Build setting inheritance
Managing build settings in Xcode has always been a bit fiddley. You can have per-project build settings (called "Configurations"), and per-target settings (simply called "Build settings") which inherit from the per-project settings and can be used to override them. Things can get fairly complicated very quickly when you have multiple configurations, multiple targets and multiple projects. That’s not even mentioning the possibility of passing settings on the command-line or in the environment, nor of setting compiler flags on a per-file basis.
One of the problems is that there are so many settings and the UI doesn’t make it easy to feel sure that you’ve got your settings consistently applied across projects.
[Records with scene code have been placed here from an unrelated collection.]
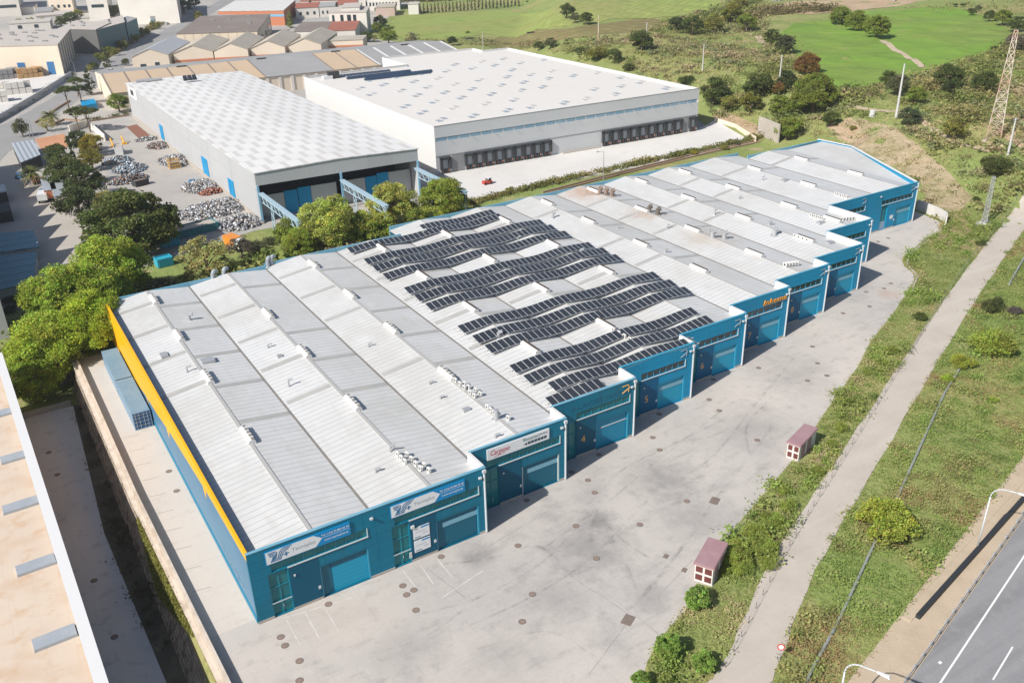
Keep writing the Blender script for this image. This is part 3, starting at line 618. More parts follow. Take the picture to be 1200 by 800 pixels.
# ---- solar rows: each row a thing, each module a part
ROWS = [('A', 73.8, 90.5, 153.4, 156.4), ('B', 57, 90.4, 150.2, 153), ('C', 57.2, 95.6, 142.9, 145.7), ('D', 57.1, 95.6, 138.9, 141.9), ('E', 57, 95.7, 134.3, 137.1), ('F', 57.3, 95.6, 126.4, 129), ('G', 57.3, 96, 122.6, 125.2), ('H', 57.2, 95.8, 118.4, 120.9),
        ('I', 57.4, 95.8, 108, 110.7), ('J', 57.5, 95.8, 103.7, 106.4), ('K', 57.4, 95.7, 99.9, 102.7), ('L', 57.1, 90.5, 92.8, 95.2), ('M', 57.1, 90.3, 89.2, 91.6), ('N', 58.6, 83.6, 85.5, 87.8), ('O', 56.2, 64.7, 82.55, 84.2)]
RL = ['shortest back row of dark solar panels, at the roof edge beside the trees', 'second row of dark solar panels from the back edge of the roof', 'rearmost of the three solar rows behind the two rows at the back edge', 'middle one of the second block of solar rows from the back', 'front row of the second block of solar rows from the back',
      'rear row of the middle block of dark solar panels', 'middle row of the middle block of dark solar panels', 'front row of the middle block of dark solar panels', 'rear row of the block of solar panels behind the front vents', 'middle row of the block of solar panels behind the front vents', 'front row of the block of solar panels behind the front vents',
      'rear row of the front block of solar panels, above the small white boxes', 'second row of the front block of solar panels, reaching the number 6 unit', 'dark solar panel row ending at the parapet of the number 5 unit', 'shortest solar row, along the parapet above the ghost letters']
def wav(x):                                 # the racks follow the gables, softened
    for i in range(12):
        if XB[i] <= x <= XB[i+1]:
            w = (XB[i+1]-XB[i]); return ZR+.12-.16*(1+math.cos(2*math.pi*(x-XB[i])/w))
pvm = MB(); PW, PL, PT = 1.0, 1.98, .04
pvm.box(-PW/2+.012, PW/2-.012, 0, PL, 0, PT); pvm.mat(1).box(-PW/2+.045, PW/2-.045, .035, PL-.035, PT-.01, PT+.004)
tmp = pvm.build('panel_source', [m_alu, m_pv]); PVME = tmp.data; PVME.name = 'solar_panel'; bpy.data.objects.remove(tmp)
for (k_, xa, xb, yn, yb), lab in zip(ROWS, RL):
    Lr = 2.02 if yb-yn < 2.5 else 2.2; tilt = math.radians(11)
    t = thing('solar_panel_row', lab, 'solar panels', ((xa+xb)/2, yn, wav((xa+xb)/2)), 'rows of solar panels on the roof'); o0 = ORG[t.name]
    n = round((xb-xa)/1.03); st = (xb-xa)/n
    for q in range(n):
        x = xa+(q+.5)*st; z0 = wav(x)+.05; sl = math.atan((wav(x+.3)-wav(x-.3))/.6)
        p = bpy.data.objects.new('panel', PVME); COL.objects.link(p); p.parent = t
        p.location = (x-o0[0], yn-o0[1], z0-o0[2]); p.rotation_euler = (tilt, -sl, 0); p.scale = (st/1.0, Lr/1.98, 1)
    b = MB(); xs = np.linspace(xa-1.0, xb+.6, int((xb-xa)/1.2)+2)
    for yy, dz in ((yn+.35, .04), (yn+Lr-.35, .34)):
        b.tube([(x, yy, wav(min(max(x, 55.7), 97))+dz-.06) for x in xs], .05, 4)
    for x in xs[1:-1:2]:
        i = max(q for q in range(12) if XB[q] <= x)
        b.box(x-.04, x+.04, yn+.31, yn+.39, roofz(i, x)-.02, wav(x)+.02).box(x-.04, x+.04, yn+Lr-.39, yn+Lr-.31, roofz(i, x)-.02, wav(x)+.32).cyl((x, yn+.35, wav(x)-.02), (x, yn+Lr-.35, wav(x)+.28), .03, .03, 4)
    b.build('mounting_frame', m_alu, t)
# ================================================================== yard, tracks, roads
yr = [(36, 40), (42.2, 47.2), (47, 50.5), (55.2, 53.5), (61.7, 57.6), (77.4, 63.6), (84.1, 66.2), (96, 71.6), (110.7, 78), (119.8, 82.7), (131, 87.3), (143.2, 92.8), (150, 96.5), (153.2, 101.3), (158, 104.5), (170, 108), (180.5, 111.5), (184.2, 120.8)]
sheet('yard', [(10.4, 20), (30, 20), (33, 33)]+smooth_line(yr, 4)+[(182, 121), (178, 118.5), (178, 130), (15, 130), (8., 130), (8.15, 106), (9.15, 69)], .004, m_concr, conform=False, z=0)
XI = [(152.4, 7.85), (106, 8.15), (69, 9.15), (20, 10.4)]
sheet('side_yard', [(8.95, 76), (13.9, 76), (13.9, 152.4), (7.85, 152.4), (8.15, 106)], .008, m_strip2, conform=False, z=0)
sheet('lower_yard', [(-14, 20), (4.6, 20), (4.3, 78), (3.4, 108), (5.2, 146), (-14, 146)], .01, m_conc4, conform=False, z=-5)
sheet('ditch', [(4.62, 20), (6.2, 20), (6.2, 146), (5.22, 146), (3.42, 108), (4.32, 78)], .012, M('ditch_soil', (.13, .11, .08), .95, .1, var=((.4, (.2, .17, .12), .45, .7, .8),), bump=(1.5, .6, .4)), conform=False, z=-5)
road = smooth_line([gp(*p)[:2] for p in [(858, 812), (880, 778), (931, 660), (1010, 532), (1095, 397), (1150, 316), (1200, 250), (1260, 170)]], 6)
road = [(40, 38)]+road
ribbon('gravel_track', road, 4.7, .06, m_dirt)
# motorway
H0, HU = Vector((65.5, 31.9)), Vector((.9685, .249)).normalized(); HN = Vector((-HU.y, HU.x))
hp = lambda a, b: H0+HU*a+HN*b
sheet('motorway', [hp(-60, 2.2), hp(150, 2.2), hp(150, -30), hp(-60, -30)], .05, m_hwy)
sheet('motorway_verge', [hp(-60, 6.4), hp(150, 6.4), hp(150, 2.2), hp(-60, 2.2)], .02, m_sand)
sheet('edge_line', [hp(-60, .09), hp(150, .09), hp(150, -.09), hp(-60, -.09)], .056, m_line)
for k in range(-3, 12):
    a = 3.7+k*12.2; sheet('lane_dash', [hp(a, -3.4), hp(a+5.6, -3.4), hp(a+5.6, -3.55), hp(a, -3.55)], .056, m_line)
b = hp(2.5, .95); sheet('road_mark', [hp(2.3, .85), hp(2.7, .8), hp(2.75, 1.05), hp(2.4, 1.15)], .056, m_line)
m_joint = M('joint_sealant', (.22, .21, .2), .9, var=((.7, (.38, .355, .33), .4, .6, .9),))
# parking lines in front of the first units
def line(x0, y0, x1, y1, w, m_, dz=.009, name='parking_line'):
    a = Vector((x0, y0)); b_ = Vector((x1, y1)); n = (b_-a).orthogonal().normalized()*w/2
    sheet(name, [a+n, b_+n, b_-n, a-n], dz, m_, conform=False, z=0)
for a, b_ in (((336, 726), (352, 756)), ((357.5, 717.5), (374, 747)), ((379.5, 710), (397, 740)), ((473, 669), (489, 690)), ((493, 662), (508, 684)), ((512, 654), (530, 676)), ((332, 724), (412, 700)), ((518, 700), (566, 668))):
    p, q = at(*a), at(*b_); line(p.x, p.y, q.x, q.y, .1, m_linef)
for a, b_ in (((669, 675), (737, 719)), ((736, 728), (690, 790)), ((770, 700), (812, 655)), ((745, 720), (775, 745)), ((860, 625), (880, 600)), ((500, 665), (545, 700)), ((567, 643), (640, 600))):
    p, q = at(*a), at(*b_); line(p.x, p.y, q.x, q.y, .07, m_joint, .0078, 'slab_joint')
for y in np.arange(84, 122, 4.2): line(9.4, y, 11.4, y-.35, .07, m_gut, .013, 'bay_line')
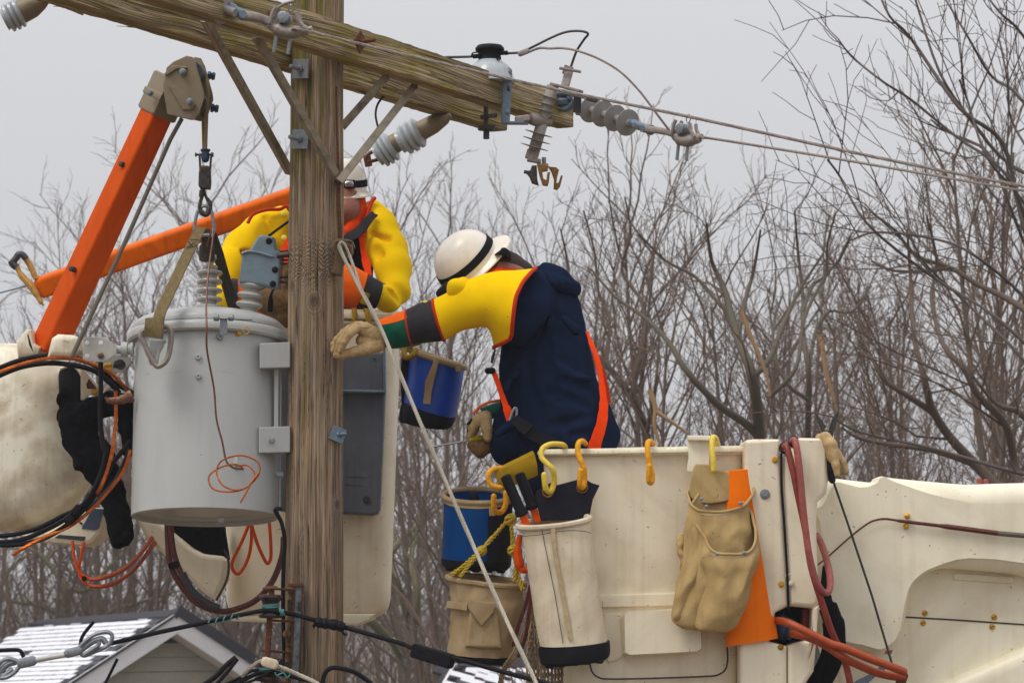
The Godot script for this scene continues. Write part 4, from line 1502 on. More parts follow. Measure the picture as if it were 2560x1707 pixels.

Another is that if you’ve ever been struck down by an Xcode project file corruption bug you won’t have a nice time at all trying to recreate your project from scratch and get all the settings right.
But one of my key gripes with configurations is that mostly they consist of standard settings with a few deviations from the default. Your "Debug" configuration is most likely exactly like your "Release" configuration, for example, with a few small changes. But sometimes you want to make a change that should apply to both: do you edit them both? Or do you apply the setting on a per-target basis? If you have lots of targets then editing the setting in two configurations will be easier than editing it in multiple targes. If you have lots of configurations (let’s say you have "Profiling", "Code coverage" and "Beta testing" in addition to "Debug" and "Release") but only one target then perhaps editing it there will be easier. Often you find yourself making the same changes over and over again in every single new project that you start (for example, I almost always end up setting GCC_C_LANGUAGE_STANDARD
to GNU99
).
Just today I was thinking how great it would be if configuration settings were capable of inheriting from each other. That is, you could define your "Release" configuration and you could define your "Debug" configuration as being based on "Release" with some overrides. "Debug" would inherit from "Release"; make a change to "Release" and it would be automatically inherited by "Debug" unless you explicitly override it.
I was about to file a feature request for this when I stumbled across something that I had overlooked or filed away in the mental "look-at-it-later" basket. It turns out that you already can do pretty much exactly what I am talking about. By using what Apple calls "Configuration files" (can’t they have come up with a less generic name?) which end in an xcconfig
extension you can define a set of build settings and then inherit from them in any project-level configuration, and in any per-target build settings. Even better, because these are plain text files you can store common settings in them and then use the same configuration file across multiple projects. Change that one file and al the projects automatically inherit the change. You can even include other configuration files via an include
directive, effectively allowing you to build up an Object-Oriented-like inheritance hierarchy, and it’s all plain text so it plays nicely with version control and makes it very easy to see build settings at a glance.
Configuration files neatly take care of one of the main problems with the build settings interface. Instead of seeing a confusing mess of bold settings (overrides) and unbolded settings (inherited or default values) you can now set your view to "Customized settings" and you’ll get a nice uncluttered view with only a few settings in it. Without configuration files it can be time consuming to tell exactly where build settings are coming from: are they overridden at the project or target level? With configuration files it’s that much easier to see at a glance what’s really going on.
And with Apple’s typical attention to detail and UI polish, setting up an xcconfig
file is a breeze. Just select build settings in the Xcode build settings view, copy, and paste into a text file: the key/value pairs are translated for you. It’s funny how sometimes a slick Aqua GUI isn’t the best was for working with information; in this case a plain old text file turns out to be better (by way of a counterexample consider the complexity of makefiles and how Xcode’s elegant GUI neatly disposes of the underlying complexity of dependency graphs.) The build configurations implementation is one example of the wedding of both ways: the lickable Aqua on top and the plain and simple text files underneath. Neither on its own is perfect but add them together and you have something that works great.
This is great. I wish I’d taken notice of this sooner.